Kid from India:

I was born in a small town in central India, deep in the heartland. As a young teenager I became friends with a boy at school whose family had migrated from Iran.

One day I got an excited call from my friend, “Jasper, wanna buy a camera?” Turned out his uncle from the old country was visiting. This elderly Persian man had been sightseeing around India but was now running low on funds, and wanted to sell his camera. I happily obliged. That’s how I was introduced to my life long love of photography.

Lubitel 2 Russian camera. This was Jasper's first camera.

First Camera:

The camera in question was a Russian model, called Lubitel 2, a cheap knockoff of the much better constructed German TLR (Twin Lens Reflex) model, Rolleiflex. Instruction manual was missing, and the uncle mostly spoke Farsi, a language I was not very conversant with. So figuring out how to use that camera involved a significant amount of self learning. Surprising how much we can teach ourselves if we are passionate enough about something.

Jasper's father on his farm. Photo taken by Jasper when he was thirteen years old.

My dad on his farm. I took this portrait of him when I was thirteen.


New Life in the US:

I was nineteen when I decided to fly halfway around the world from India to San Francisco, California, to start a new life. First job was washing dishes in a diner in Berkeley, and I couldn’t be more excited.

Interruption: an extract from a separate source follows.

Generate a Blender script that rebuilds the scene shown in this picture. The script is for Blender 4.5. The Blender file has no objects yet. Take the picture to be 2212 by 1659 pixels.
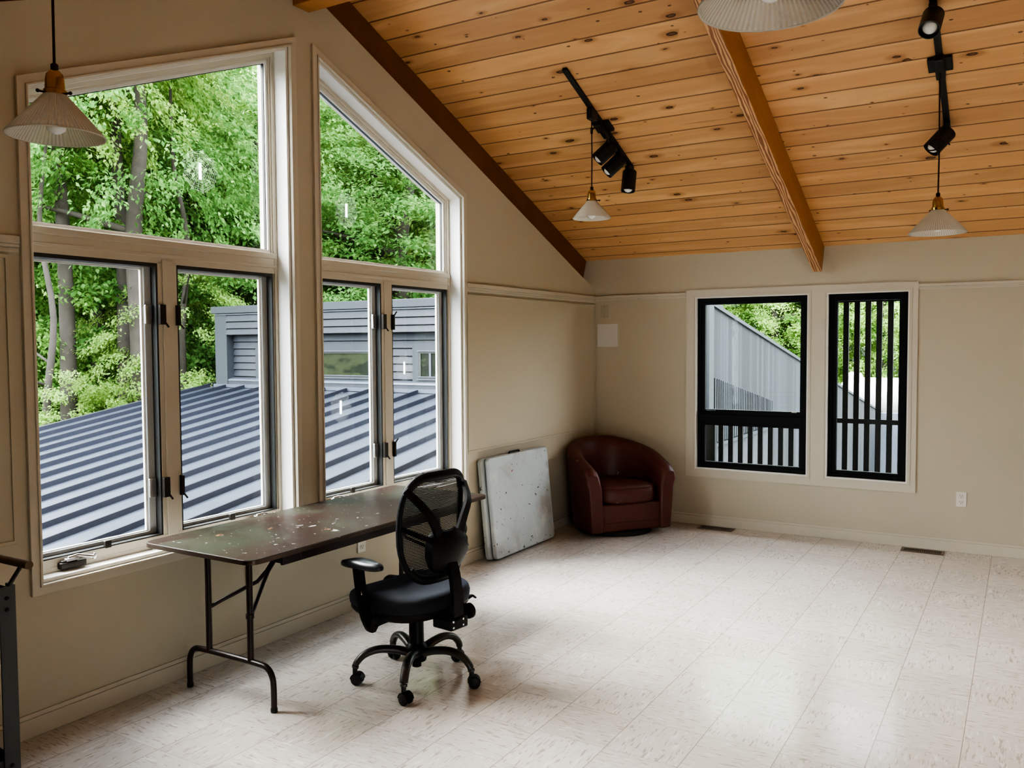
import bpy, math, random
import numpy as np
from mathutils import Vector, Matrix

random.seed(7)
RNG = np.random.default_rng(11)
scn = bpy.context.scene
COL = scn.collection
PI = math.pi

# ------------------------------------------------------------------ helpers
class MB:
    """collects geometry for one mesh"""
    def __init__(s):
        s.v, s.f = [], []
    def add(s, vs, fs):
        b = len(s.v)
        s.v += [tuple(p) for p in vs]
        s.f += [tuple(i + b for i in f) for f in fs]
        return s
    def box(s, x0, x1, y0, y1, z0, z1):
        return s.add([(x0, y0, z0), (x1, y0, z0), (x1, y1, z0), (x0, y1, z0), (x0, y0, z1), (x1, y0, z1), (x1, y1, z1), (x0, y1, z1)],
                     [(0, 3, 2, 1), (4, 5, 6, 7), (0, 1, 5, 4), (1, 2, 6, 5), (2, 3, 7, 6), (3, 0, 4, 7)])
    def obox(s, c, ax, ay, az):
        c, ax, ay, az = Vector(c), Vector(ax), Vector(ay), Vector(az)
        vs = [c + ax * i + ay * j + az * k for k in (-1, 1) for i, j in ((-1, -1), (1, -1), (1, 1), (-1, 1))]
        return s.add(vs, [(0, 3, 2, 1), (4, 5, 6, 7), (0, 1, 5, 4), (1, 2, 6, 5), (2, 3, 7, 6), (3, 0, 4, 7)])
    def prism(s, poly, off):
        n = len(poly); off = Vector(off)
        vs = [Vector(p) for p in poly] + [Vector(p) + off for p in poly]
        return s.add(vs, [tuple(range(n))[::-1], tuple(range(n, 2 * n))] + [(i, (i + 1) % n, (i + 1) % n + n, i + n) for i in range(n)])
    def ring(s, outer, inner, off):
        n = len(outer); off = Vector(off)
        vs = [Vector(p) for p in outer] + [Vector(p) for p in inner]
        vs += [p + off for p in vs]
        fs = []
        for i in range(n):
            j = (i + 1) % n
            fs += [(i, n + i, n + j, j), (2 * n + i, 2 * n + j, 3 * n + j, 3 * n + i), (i, j, 2 * n + j, 2 * n + i), (n + i, 3 * n + i, 3 * n + j, n + j)]
        return s.add(vs, fs)
    def loft(s, loops, closed=True, caps=True):
        n = len(loops[0]); vs = [p for l in loops for p in l]; fs = []
        for k in range(len(loops) - 1):
            for i in range(n if closed else n - 1):
                j = (i + 1) % n
                fs.append((k * n + i, k * n + j, (k + 1) * n + j, (k + 1) * n + i))
        if caps and closed:
            fs.append(tuple(range(n))[::-1]); fs.append(tuple(range((len(loops) - 1) * n, len(loops) * n)))
        return s.add(vs, fs)
    def tube(s, path, r, n=10, flat=None, up=(0, 0, 1), closed=False):
        P = [Vector(p) for p in path]; m = len(P); loops = []
        for i, p in enumerate(P):
            if closed: t = P[(i + 1) % m] - P[i - 1]
            else: t = P[min(i + 1, m - 1)] - P[max(i - 1, 0)]
            t.normalize()
            u = Vector(up)
            if abs(t.dot(u)) > .95: u = Vector((1, 0, 0)) if abs(t.x) < .9 else Vector((0, 1, 0))
            a = t.cross(u).normalized(); b = a.cross(t).normalized()
            rr = r[i] if isinstance(r, (list, tuple)) else r
            fa, fb = flat if flat else (1, 1)
            loops.append([p + a * (math.cos(2 * PI * k / n) * rr * fa) + b * (math.sin(2 * PI * k / n) * rr * fb) for k in range(n)])
        if closed:
            loops.append(loops[0])
        return s.loft(loops, True, not closed)
    def lathe(s, prof, n=32, c=(0, 0, 0), axis=(0, 0, 1), rip=0.0):
        ax = Vector(axis).normalized(); u = Vector((1, 0, 0)) if abs(ax.x) < .9 else Vector((0, 1, 0))
        a = ax.cross(u).normalized(); b = ax.cross(a); c = Vector(c)
        loops = []
        for r, z in prof:
            loops.append([c + ax * z + (a * math.cos(2 * PI * k / n) + b * math.sin(2 * PI * k / n)) * (max(r, 1e-4) + (rip * (1 if k % 2 else -1) if r > .03 else 0)) for k in range(n)])
        return s.loft(loops)
    def sphere(s, c, r, n=16, m=10, sc=(1, 1, 1)):
        c = Vector(c); loops = []
        for i in range(m + 1):
            t = PI * i / m
            loops.append([c + Vector((max(math.sin(t), 1e-3) * math.cos(2 * PI * k / n) * r * sc[0], max(math.sin(t), 1e-3) * math.sin(2 * PI * k / n) * r * sc[1], -math.cos(t) * r * sc[2])) for k in range(n)])
        return s.loft(loops)
    def shift(s, d):
        s.v = [(p[0] + d[0], p[1] + d[1], p[2] + d[2]) for p in s.v]
        return s
    def xf(s, M, start=0):
        s.v = s.v[:start] + [tuple(M @ Vector(p)) for p in s.v[start:]]
        return s

def obj(name, mb, mat, parent=None, smooth=None, bevel=0, seg=2, sub=0, label=None, world=False, bang=40):
    if world and parent is not None:
        mb.shift(-parent.location)
    me = bpy.data.meshes.new(name)
    me.from_pydata([tuple(p) for p in mb.v], [], mb.f)
    me.update()
    import bmesh
    bm = bmesh.new(); bm.from_mesh(me); bmesh.ops.recalc_face_normals(bm, faces=bm.faces); bm.to_mesh(me); bm.free()
    for m in (mat if isinstance(mat, (list, tuple)) else [mat]): me.materials.append(m)
    o = bpy.data.objects.new(name, me); COL.objects.link(o)
    if parent is not None: o.parent = parent
    if smooth or bevel or sub:
        me.polygons.foreach_set('use_smooth', [True] * len(me.polygons))
        if not sub: me.set_sharp_from_angle(angle=math.radians(smooth or 40))
    if bevel:
        b = o.modifiers.new('bevel', 'BEVEL'); b.width = bevel; b.segments = seg; b.limit_method = 'ANGLE'; b.angle_limit = math.radians(bang); b.harden_normals = False
    if sub:
        m = o.modifiers.new('sub', 'SUBSURF'); m.levels = sub; m.render_levels = sub
    if label: o['label'] = label
    return o

def tag(o, label=None, cat=None, group=None, kind=None):
    if label: o['label'] = label
    if cat: o['category'] = cat
    if group: o['group'] = group
    if kind: o['kind'] = kind
    return o
def thing(name, label, cat, loc=(0, 0, 0), rz=0, group=None, kind=None):
    o = bpy.data.objects.new(name, None); COL.objects.link(o)
    o.empty_display_size = .1
    o.location = loc; o.rotation_euler = (0, 0, rz)
    return tag(o, label, cat, group, kind)
def struct(name, mb, mat, **k):
    o = obj(name, mb, mat, **k); o['kind'] = 'structure'; return o
def inset(poly, d):
    """offset a counter-clockwise convex 2-D polygon inwards by d (negative: outwards)"""
    n = len(poly); L = []
    for i in range(n):
        (x0, y0), (x1, y1) = poly[i], poly[(i + 1) % n]
        l = math.hypot(x1 - x0, y1 - y0); nx, ny = -(y1 - y0) / l, (x1 - x0) / l
        L.append((nx, ny, nx * x0 + ny * y0 + (d[i] if isinstance(d, (list, tuple)) else d)))
    out = []
    for i in range(n):
        a, b = L[i - 1], L[i]
        det = a[0] * b[1] - a[1] * b[0]
        out.append(((a[2] * b[1] - a[1] * b[2]) / det, (a[0] * b[2] - a[2] * b[0]) / det))
    return out
def rrect(w, h, r, k=6):
    pts = []
    for cx, cy, a0 in ((w / 2 - r, -h / 2 + r, -PI / 2), (w / 2 - r, h / 2 - r, 0), (-w / 2 + r, h / 2 - r, PI / 2), (-w / 2 + r, -h / 2 + r, PI)):
        for i in range(k + 1):
            a = a0 + PI / 2 * i / k
            pts.append((cx + r * math.cos(a), cy + r * math.sin(a)))
    return pts
def curve_pts(P, n=8):
    """Catmull-Rom through P"""
    P = [Vector(p) for p in P]; Q = [P[0] * 2 - P[1]] + P + [P[-1] * 2 - P[-2]]; out = []
    for i in range(1, len(Q) - 2):
        for k in range(n):
            t = k / n; a, b, c, d = Q[i - 1], Q[i], Q[i + 1], Q[i + 2]
            out.append(.5 * ((2 * b) + (c - a) * t + (2 * a - 5 * b + 4 * c - d) * t * t + (3 * b - a - 3 * c + d) * t ** 3))
    out.append(P[-1]); return out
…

It was late 1970s and a thrilling time to be in San Francisco. Flower children passing around joints in Haight Ashbury; bright eyed idealists protesting in Berkeley’s Sproul Plaza, Journey performing at the Day On The Green alongside Black Sabbath, and a naive kid from India soaking it all in.

I had brought my cheap Russian camera with me from India. During breaks from dishwashing, I would walk around the neighborhood taking photos. The waitresses at the diner noticed, and soon I was walking over to their apartments after work and taking photos of them.

One of the waitresses was a dancer and invited me to her dance studio. Turned out I had a knack for capturing dance. You see, when a dancer leaps into the air, there is a tiny fraction of a second when they hit the peak and the form is perfect. Half a second too early, or half a second too late, and the photo is just not as good.

Dancer in mid leap, photo by Jasper Johal

Nowadays with digital cameras we can immediately check to see if we got it. But back then, in the days of film, photographers had no idea what they had captured until they received the processed film back the next day.

For some reason I had a preternatural ability to click the shutter just at the right time every time. Dancers were ecstatic to find someone who could capture them perfectly. I found myself shooting with a lot of dancers!


Life as Professional Photographer

In time I graduated from washing dishes to becoming a professional photographer. For the past four decades I have had a heck of a good time traveling the world and doing photography. My photography has appeared on the covers of magazines around the world (US, UK, Russia, Germany, Netherlands, and Australia).

I have had fun creating 100s of full page ads for clothing companies, oversize graphics for trade shows, massive instore fashion photos, and countless catalogs. I have photographed a wide array of assignments: high end audio speakers for Harmon Kardon, motion picture cameras for Panavision, jewelry for Energy Muse, CD covers for musicians, posters for B-movies, and many more that I admit, I have trouble remembering.

travel photography by Jasper Johal

Jasper Johal’s photography has been published in magazines around the world


After all these years, I am just as excited about creating beautiful photographs as I was that day when as a 13 years old, I bicycling home after purchasing his first camera.